• [Recorded data]:
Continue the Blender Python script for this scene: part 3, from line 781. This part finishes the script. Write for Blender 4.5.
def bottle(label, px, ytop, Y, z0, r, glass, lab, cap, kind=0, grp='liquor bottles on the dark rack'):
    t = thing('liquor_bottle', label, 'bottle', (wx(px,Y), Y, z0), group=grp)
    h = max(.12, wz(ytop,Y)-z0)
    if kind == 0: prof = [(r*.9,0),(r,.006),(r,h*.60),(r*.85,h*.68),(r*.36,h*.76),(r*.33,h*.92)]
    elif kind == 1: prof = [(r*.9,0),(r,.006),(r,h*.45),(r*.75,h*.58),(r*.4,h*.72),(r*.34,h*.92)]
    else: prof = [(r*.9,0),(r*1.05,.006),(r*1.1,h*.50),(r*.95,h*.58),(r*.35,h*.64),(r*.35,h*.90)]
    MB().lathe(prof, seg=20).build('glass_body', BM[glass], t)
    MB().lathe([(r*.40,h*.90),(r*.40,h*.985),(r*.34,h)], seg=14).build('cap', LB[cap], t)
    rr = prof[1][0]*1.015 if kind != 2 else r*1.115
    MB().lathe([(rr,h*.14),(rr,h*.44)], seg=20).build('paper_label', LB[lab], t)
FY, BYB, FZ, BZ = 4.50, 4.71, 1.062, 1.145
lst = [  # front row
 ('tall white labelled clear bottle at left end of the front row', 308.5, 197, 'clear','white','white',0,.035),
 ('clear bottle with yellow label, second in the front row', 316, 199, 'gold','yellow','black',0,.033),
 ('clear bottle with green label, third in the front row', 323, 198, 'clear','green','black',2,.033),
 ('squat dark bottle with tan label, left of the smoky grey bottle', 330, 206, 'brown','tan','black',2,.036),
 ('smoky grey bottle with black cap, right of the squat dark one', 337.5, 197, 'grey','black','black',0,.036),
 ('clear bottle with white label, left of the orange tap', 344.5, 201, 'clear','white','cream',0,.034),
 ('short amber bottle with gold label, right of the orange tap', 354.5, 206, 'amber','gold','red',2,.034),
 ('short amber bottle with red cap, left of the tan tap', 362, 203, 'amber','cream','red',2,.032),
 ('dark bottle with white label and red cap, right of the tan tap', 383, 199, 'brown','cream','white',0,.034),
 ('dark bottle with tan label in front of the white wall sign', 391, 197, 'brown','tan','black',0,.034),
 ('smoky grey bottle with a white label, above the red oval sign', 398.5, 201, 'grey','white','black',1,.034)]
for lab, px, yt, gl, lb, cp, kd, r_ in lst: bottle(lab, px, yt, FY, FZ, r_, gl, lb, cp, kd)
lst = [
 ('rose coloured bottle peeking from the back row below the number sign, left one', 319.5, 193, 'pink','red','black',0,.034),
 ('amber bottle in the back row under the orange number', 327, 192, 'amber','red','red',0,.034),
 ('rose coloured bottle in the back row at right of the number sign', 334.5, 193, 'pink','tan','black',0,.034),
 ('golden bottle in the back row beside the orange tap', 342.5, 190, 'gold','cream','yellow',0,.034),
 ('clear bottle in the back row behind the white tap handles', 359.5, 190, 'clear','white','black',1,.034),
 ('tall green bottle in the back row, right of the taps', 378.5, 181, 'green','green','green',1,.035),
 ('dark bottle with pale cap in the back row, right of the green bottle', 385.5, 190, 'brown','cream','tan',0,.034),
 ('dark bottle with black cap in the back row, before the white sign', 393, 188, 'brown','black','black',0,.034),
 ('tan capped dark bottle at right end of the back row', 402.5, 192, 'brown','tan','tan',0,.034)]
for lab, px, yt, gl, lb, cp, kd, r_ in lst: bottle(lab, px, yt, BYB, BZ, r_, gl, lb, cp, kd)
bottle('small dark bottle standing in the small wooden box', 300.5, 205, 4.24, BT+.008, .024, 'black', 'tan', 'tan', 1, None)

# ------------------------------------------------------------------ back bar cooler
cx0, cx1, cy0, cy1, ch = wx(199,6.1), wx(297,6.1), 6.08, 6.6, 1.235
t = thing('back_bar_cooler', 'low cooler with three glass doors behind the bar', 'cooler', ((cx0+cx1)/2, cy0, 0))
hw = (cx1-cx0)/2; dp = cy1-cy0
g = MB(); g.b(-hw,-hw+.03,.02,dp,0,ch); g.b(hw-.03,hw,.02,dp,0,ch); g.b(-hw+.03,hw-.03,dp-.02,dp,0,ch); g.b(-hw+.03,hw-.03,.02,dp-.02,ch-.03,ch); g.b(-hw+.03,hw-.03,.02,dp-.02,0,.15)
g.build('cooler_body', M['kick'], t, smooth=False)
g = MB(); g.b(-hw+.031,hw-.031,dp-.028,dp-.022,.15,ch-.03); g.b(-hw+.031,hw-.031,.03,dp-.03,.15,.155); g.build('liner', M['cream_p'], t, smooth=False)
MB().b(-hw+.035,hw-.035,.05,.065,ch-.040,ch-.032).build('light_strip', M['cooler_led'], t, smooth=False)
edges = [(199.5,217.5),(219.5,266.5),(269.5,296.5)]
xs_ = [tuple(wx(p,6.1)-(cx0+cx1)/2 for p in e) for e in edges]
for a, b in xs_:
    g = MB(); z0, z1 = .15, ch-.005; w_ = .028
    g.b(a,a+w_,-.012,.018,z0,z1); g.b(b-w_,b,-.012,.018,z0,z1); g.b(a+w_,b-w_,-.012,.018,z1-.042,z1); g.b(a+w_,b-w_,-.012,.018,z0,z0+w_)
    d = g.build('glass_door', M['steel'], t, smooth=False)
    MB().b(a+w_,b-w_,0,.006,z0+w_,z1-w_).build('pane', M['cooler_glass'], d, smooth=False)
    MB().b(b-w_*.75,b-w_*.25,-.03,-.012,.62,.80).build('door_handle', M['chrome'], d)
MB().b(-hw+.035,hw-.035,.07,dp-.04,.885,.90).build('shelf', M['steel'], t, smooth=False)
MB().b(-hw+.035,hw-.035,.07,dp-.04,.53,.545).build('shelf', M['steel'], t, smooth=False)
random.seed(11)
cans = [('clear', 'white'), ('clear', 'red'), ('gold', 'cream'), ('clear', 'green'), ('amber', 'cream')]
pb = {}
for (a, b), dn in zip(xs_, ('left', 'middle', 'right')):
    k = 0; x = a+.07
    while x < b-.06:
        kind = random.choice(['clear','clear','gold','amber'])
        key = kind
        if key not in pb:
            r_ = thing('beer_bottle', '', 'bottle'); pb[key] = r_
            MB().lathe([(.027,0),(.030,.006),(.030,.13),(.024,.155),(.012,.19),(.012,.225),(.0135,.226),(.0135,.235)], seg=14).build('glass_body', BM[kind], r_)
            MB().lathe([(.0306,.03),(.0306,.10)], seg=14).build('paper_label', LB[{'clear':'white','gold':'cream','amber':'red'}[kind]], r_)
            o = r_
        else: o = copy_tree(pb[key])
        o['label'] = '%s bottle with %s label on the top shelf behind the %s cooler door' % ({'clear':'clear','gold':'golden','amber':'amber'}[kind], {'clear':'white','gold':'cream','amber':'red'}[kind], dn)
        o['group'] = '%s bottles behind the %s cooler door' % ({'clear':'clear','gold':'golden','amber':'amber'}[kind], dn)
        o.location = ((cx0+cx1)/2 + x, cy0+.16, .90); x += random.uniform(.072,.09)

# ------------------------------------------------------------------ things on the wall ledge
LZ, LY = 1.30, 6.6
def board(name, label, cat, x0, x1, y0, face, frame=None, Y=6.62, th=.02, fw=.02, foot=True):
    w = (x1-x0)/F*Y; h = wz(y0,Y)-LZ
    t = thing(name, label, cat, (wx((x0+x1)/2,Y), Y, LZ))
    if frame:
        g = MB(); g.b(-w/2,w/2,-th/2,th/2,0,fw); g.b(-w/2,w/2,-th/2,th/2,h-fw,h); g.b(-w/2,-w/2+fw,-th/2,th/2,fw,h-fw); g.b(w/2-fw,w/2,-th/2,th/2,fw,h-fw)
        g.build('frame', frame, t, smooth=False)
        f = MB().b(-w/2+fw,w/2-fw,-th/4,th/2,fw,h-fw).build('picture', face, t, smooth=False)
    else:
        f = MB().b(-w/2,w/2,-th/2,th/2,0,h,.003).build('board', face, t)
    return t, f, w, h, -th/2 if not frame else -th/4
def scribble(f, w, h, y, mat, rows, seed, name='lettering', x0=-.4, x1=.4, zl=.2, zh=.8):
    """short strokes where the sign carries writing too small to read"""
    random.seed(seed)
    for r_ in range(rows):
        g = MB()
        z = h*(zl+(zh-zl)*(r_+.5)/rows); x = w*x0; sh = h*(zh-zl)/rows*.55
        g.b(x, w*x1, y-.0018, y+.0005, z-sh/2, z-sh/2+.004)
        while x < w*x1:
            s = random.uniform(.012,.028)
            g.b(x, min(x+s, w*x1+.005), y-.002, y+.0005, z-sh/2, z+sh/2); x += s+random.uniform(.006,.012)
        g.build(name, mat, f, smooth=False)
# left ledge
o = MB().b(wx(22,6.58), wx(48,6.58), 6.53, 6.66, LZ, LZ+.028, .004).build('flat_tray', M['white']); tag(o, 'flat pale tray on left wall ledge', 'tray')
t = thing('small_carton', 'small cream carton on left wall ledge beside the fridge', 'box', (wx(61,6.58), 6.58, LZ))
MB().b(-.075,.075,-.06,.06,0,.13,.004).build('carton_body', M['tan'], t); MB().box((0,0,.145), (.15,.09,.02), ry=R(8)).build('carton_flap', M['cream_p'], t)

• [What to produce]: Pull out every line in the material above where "from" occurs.

• [Full response]:
Continue the Blender Python script for this scene: part 3, from line 781. This part finishes the script. Write for Blender 4.5.
 ('rose coloured bottle peeking from the back row below the number sign, left one', 319.5, 193, 'pink','red','black',0,.034),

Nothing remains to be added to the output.